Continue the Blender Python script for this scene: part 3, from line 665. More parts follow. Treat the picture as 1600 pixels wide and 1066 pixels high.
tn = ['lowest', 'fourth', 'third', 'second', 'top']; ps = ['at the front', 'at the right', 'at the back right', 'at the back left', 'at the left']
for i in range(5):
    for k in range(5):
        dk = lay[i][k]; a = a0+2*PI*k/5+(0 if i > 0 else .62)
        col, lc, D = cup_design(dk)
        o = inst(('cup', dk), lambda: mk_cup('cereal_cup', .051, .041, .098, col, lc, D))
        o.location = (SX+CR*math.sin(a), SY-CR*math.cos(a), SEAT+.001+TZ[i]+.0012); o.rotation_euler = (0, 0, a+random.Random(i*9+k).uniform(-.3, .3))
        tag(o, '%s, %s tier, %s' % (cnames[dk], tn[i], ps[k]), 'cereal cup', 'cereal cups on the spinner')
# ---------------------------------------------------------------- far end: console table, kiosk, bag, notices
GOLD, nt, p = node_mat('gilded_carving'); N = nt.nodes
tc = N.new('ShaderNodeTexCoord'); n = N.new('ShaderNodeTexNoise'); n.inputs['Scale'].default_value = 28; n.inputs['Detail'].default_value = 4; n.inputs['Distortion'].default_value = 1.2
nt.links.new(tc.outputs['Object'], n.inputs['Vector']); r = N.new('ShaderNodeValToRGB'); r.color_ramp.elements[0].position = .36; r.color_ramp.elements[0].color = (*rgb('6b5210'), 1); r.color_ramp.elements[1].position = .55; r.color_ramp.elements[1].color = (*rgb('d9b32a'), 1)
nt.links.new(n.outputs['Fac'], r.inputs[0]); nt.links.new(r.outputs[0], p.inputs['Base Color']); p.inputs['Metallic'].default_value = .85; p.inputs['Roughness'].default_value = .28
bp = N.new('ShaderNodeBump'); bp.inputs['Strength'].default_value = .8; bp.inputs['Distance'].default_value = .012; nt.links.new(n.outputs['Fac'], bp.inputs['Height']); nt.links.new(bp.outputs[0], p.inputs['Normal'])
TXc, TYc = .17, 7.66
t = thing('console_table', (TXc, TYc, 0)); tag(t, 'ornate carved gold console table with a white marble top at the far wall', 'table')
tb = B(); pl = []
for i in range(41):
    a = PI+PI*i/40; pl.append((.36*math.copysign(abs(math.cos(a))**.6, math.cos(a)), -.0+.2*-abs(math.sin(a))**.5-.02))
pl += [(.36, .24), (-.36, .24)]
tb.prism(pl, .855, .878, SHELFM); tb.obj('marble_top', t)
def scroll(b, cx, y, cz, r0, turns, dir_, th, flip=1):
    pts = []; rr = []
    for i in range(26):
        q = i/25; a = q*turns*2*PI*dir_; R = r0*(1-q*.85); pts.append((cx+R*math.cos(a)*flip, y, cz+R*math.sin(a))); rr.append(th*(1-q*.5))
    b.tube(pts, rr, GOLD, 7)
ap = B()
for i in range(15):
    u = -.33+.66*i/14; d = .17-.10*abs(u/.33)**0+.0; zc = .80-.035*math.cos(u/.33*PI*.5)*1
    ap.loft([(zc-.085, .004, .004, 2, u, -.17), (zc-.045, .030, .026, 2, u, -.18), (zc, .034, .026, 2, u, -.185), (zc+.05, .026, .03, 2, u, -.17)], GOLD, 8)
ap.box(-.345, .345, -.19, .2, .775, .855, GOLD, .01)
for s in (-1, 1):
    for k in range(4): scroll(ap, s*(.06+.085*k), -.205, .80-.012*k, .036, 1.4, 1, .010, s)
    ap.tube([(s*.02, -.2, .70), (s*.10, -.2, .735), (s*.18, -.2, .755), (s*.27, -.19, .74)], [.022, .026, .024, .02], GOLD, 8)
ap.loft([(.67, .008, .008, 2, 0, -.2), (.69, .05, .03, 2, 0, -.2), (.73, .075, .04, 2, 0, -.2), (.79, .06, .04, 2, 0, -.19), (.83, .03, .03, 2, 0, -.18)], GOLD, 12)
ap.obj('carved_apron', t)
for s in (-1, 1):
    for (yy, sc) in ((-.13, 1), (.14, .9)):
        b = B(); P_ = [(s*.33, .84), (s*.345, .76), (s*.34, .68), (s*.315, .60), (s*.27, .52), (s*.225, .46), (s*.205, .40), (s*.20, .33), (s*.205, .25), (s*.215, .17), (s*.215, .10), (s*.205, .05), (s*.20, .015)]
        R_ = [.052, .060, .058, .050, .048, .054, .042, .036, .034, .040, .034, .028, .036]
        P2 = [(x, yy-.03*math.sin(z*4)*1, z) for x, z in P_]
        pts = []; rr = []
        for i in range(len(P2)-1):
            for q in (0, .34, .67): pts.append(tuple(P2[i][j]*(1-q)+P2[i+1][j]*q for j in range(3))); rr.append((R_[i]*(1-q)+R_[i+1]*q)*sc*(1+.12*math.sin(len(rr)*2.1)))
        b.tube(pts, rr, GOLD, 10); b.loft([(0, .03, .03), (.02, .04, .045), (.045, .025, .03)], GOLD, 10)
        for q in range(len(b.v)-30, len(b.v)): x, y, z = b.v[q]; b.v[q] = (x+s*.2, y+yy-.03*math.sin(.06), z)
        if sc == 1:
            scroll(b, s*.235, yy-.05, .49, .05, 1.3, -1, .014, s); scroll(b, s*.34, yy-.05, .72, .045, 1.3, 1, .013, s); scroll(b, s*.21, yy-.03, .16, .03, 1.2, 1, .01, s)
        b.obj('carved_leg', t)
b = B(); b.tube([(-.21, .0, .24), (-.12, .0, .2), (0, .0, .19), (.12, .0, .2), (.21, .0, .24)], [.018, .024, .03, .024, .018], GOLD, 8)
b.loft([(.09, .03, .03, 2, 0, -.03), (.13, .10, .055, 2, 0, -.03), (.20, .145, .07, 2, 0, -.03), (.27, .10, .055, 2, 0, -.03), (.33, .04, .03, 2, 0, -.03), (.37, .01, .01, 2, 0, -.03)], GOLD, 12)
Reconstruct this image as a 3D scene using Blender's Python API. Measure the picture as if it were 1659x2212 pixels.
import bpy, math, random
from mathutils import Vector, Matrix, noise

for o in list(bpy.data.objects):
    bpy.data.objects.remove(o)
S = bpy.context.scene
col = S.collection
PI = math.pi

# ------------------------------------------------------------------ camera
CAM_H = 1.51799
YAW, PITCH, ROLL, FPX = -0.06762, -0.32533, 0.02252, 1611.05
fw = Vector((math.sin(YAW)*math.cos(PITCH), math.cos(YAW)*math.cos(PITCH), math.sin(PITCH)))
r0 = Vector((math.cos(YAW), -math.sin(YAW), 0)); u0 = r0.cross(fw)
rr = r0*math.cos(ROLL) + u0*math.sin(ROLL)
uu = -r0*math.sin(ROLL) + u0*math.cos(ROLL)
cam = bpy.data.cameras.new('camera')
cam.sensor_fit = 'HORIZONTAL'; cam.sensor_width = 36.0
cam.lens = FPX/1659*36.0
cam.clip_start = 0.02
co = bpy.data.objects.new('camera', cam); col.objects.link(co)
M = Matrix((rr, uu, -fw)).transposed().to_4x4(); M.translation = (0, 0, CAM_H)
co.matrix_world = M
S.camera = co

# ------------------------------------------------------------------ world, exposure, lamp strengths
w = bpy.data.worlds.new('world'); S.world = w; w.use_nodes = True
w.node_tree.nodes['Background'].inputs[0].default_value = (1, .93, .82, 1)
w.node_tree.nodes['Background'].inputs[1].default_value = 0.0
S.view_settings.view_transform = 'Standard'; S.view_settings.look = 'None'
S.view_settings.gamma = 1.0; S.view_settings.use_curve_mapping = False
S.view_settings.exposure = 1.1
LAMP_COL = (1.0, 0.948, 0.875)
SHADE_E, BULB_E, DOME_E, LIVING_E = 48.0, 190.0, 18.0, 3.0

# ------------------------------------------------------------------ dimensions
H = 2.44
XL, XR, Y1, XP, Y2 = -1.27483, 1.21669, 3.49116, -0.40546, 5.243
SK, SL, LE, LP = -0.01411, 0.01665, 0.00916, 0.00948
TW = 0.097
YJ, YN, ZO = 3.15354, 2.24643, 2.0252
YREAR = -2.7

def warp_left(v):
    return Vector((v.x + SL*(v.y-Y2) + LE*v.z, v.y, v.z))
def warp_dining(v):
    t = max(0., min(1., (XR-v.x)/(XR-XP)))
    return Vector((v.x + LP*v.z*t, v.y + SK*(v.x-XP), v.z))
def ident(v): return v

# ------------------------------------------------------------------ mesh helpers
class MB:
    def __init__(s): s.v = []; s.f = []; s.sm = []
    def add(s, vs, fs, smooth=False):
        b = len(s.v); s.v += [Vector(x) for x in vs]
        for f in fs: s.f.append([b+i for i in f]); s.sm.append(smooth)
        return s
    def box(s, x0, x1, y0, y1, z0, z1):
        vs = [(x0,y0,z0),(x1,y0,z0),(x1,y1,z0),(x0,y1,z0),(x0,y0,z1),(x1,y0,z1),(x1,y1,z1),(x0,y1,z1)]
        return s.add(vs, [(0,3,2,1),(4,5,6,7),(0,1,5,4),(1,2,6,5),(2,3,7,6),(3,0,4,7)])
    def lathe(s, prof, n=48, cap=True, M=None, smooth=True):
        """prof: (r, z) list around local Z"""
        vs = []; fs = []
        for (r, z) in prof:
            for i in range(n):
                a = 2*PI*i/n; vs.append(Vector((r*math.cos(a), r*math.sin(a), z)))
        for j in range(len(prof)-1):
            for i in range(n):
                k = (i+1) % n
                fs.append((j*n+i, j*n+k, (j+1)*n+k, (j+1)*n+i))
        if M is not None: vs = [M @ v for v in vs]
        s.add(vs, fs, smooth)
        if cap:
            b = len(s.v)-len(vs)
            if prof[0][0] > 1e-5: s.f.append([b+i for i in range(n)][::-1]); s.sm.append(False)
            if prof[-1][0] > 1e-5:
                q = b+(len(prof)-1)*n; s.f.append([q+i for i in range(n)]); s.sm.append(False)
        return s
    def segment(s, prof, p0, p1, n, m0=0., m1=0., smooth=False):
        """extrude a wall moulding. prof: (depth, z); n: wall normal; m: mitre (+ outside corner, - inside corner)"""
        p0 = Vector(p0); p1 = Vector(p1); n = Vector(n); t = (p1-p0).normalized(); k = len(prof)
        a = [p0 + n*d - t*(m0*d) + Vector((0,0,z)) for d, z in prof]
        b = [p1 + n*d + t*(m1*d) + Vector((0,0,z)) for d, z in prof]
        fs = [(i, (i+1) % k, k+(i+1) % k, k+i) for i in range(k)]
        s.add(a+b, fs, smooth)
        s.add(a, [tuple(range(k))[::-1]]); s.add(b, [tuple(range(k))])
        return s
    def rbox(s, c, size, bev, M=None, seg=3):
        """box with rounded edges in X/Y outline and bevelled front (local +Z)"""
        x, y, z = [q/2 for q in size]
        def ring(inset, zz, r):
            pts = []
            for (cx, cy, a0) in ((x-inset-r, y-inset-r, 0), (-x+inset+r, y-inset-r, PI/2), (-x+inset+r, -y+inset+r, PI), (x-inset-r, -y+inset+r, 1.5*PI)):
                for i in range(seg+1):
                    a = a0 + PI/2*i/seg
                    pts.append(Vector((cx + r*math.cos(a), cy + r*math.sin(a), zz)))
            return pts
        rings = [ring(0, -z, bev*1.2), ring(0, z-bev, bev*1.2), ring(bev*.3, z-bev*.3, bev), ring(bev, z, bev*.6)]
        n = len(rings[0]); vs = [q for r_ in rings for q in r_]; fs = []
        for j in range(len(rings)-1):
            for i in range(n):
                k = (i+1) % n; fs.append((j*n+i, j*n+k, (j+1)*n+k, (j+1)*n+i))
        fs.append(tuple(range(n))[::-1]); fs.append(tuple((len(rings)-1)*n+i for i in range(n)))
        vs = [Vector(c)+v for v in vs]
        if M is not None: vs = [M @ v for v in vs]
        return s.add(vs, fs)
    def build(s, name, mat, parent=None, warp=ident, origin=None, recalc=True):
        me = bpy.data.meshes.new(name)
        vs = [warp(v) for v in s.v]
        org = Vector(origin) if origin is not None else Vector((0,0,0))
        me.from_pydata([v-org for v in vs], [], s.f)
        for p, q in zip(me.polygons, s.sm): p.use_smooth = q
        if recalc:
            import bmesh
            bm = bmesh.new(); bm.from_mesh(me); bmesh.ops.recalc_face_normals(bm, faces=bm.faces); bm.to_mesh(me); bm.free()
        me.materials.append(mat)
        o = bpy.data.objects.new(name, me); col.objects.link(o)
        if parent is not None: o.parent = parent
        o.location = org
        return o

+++

Which lines in the listing above hold the word "this"? Show each of them.

Continue the Blender Python script for this scene: part 3, from line 665. More parts follow. Treat the picture as 1600 pixels wide and 1066 pixels high.
Reconstruct this image as a 3D scene using Blender's Python API. Measure the picture as if it were 1659x2212 pixels.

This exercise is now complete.